The rhetoric and imagery on the billboard, however, didn’t sit well with actress Jameela Jamil or influencer and professional singer Matthew Anchel, among other critics.
“This is a blatantly fat phobic and also quite ableist ad,” Jamil wrote on Instagram. “It bothers me to no end that we are still yet to recognize cruelty and offense to fat people as hate speech.”
“I was anorexic for 20 years because of adverts like these, and messaging like this, and I didn’t eat a meal for the majority of those two decades,” she added. “Do you think I had the energy to do anything? I couldn’t exercise, I couldn’t clean, I often couldn’t even brush my hair/teeth.”
Anchel, meanwhile, told the New York Post the billboard “really pissed me off, especially in a city that is supposed to be the center of acceptance and open-mindedness.”

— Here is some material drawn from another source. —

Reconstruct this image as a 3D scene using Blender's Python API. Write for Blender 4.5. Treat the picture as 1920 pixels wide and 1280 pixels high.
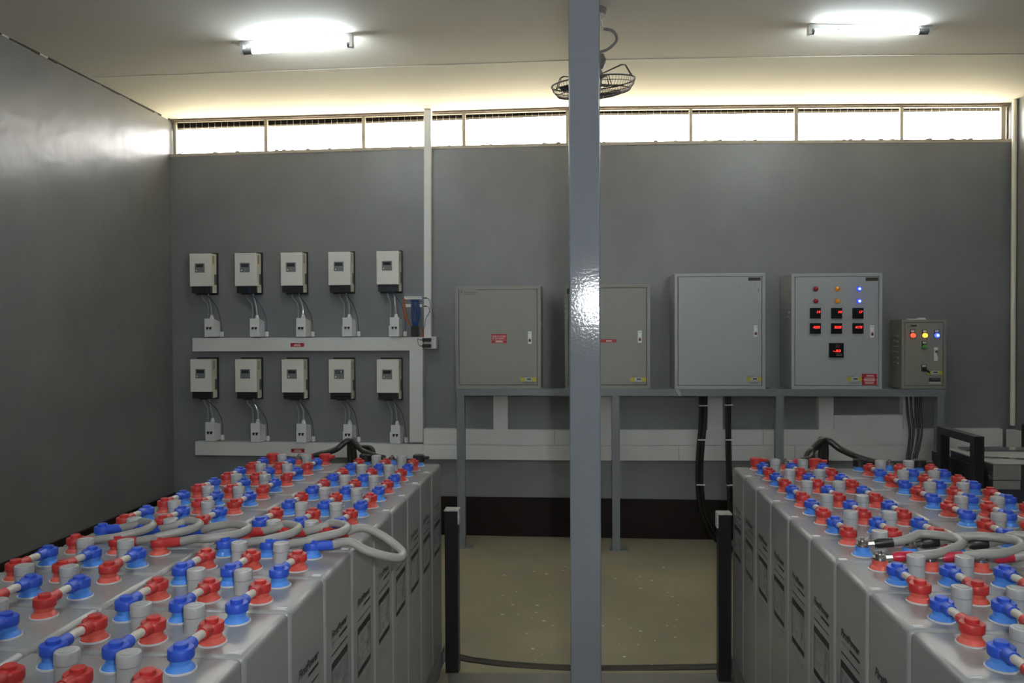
import bpy, bmesh, math, random
from mathutils import Vector, Matrix
random.seed(7)
PI = math.pi
C = bpy.context.scene.collection
for o in list(bpy.data.objects): bpy.data.objects.remove(o)

# ------------------------------------------------------------------ camera
F, YAW, PIT, ROL = 1480.0, 0.0868, -0.0179, 0.0049
CAMZ = 1.4215
fw = Vector((-math.sin(YAW)*math.cos(PIT), math.cos(YAW)*math.cos(PIT), math.sin(PIT)))
rt = Vector((math.cos(YAW), math.sin(YAW), 0)); up = rt.cross(fw)
cr = rt*math.cos(ROL) - up*math.sin(ROL); cu = rt*math.sin(ROL) + up*math.cos(ROL)
cd = bpy.data.cameras.new('camera'); cam = bpy.data.objects.new('camera', cd); C.objects.link(cam)
cd.sensor_width = 36; cd.lens = F/1920*36; cd.clip_start = .05
cam.matrix_world = Matrix(((cr.x, cu.x, -fw.x, 0), (cr.y, cu.y, -fw.y, 0), (cr.z, cu.z, -fw.z, CAMZ), (0, 0, 0, 1)))
bpy.context.scene.camera = cam

# ------------------------------------------------------------------ world, sun, exposure
vs = bpy.context.scene.view_settings
vs.view_transform = 'Standard'; vs.look = 'None'; vs.gamma = 1; vs.use_curve_mapping = False
vs.exposure = 1.63
SKY, SUN, TUBE, FLASH, FILL = 5.0, 24.0, 30.0, 28.0, 45.0
w = bpy.data.worlds.new('sky'); bpy.context.scene.world = w; w.use_nodes = True
bg = w.node_tree.nodes['Background']; bg.inputs[0].default_value = (1, .97, .92, 1); bg.inputs[1].default_value = SKY
sl = bpy.data.lights.new('sun', 'SUN'); sl.energy = SUN; sl.color = (1, .93, .80); sl.angle = .01
so = bpy.data.objects.new('sun', sl); C.objects.link(so); so.location = (0, -6, 9)
so.rotation_euler = (math.radians(38), 0, math.radians(12))
# the camera's own flash, just above the lens
fl = bpy.data.lights.new('camera_flash', 'SPOT'); fl.energy = FLASH; fl.color = (.93, .96, 1); fl.shadow_soft_size = .028
fl.spot_size = math.radians(95); fl.spot_blend = .9
fo = bpy.data.objects.new('camera_flash', fl); C.objects.link(fo)
fo.matrix_world = Matrix.Translation(Vector((0.11, 0.0, CAMZ)) + up*.14 - fw*.02) @ cam.matrix_world.to_3x3().to_4x4()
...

Capaccio, for her part, told the Post she believed the billboard addressed “the silent epidemic that’s going on in women’s minds every day.”
“We identified as fat and lazy, and those thoughts were sabotaging our efforts to feel good about ourselves and get healthy,” she said.
“I expected some backlash, and was ready for it, especially the online abuse,” she added. “But I’m more disturbed by today’s culture where anything that causes discomfort or dissonance is considered taboo.”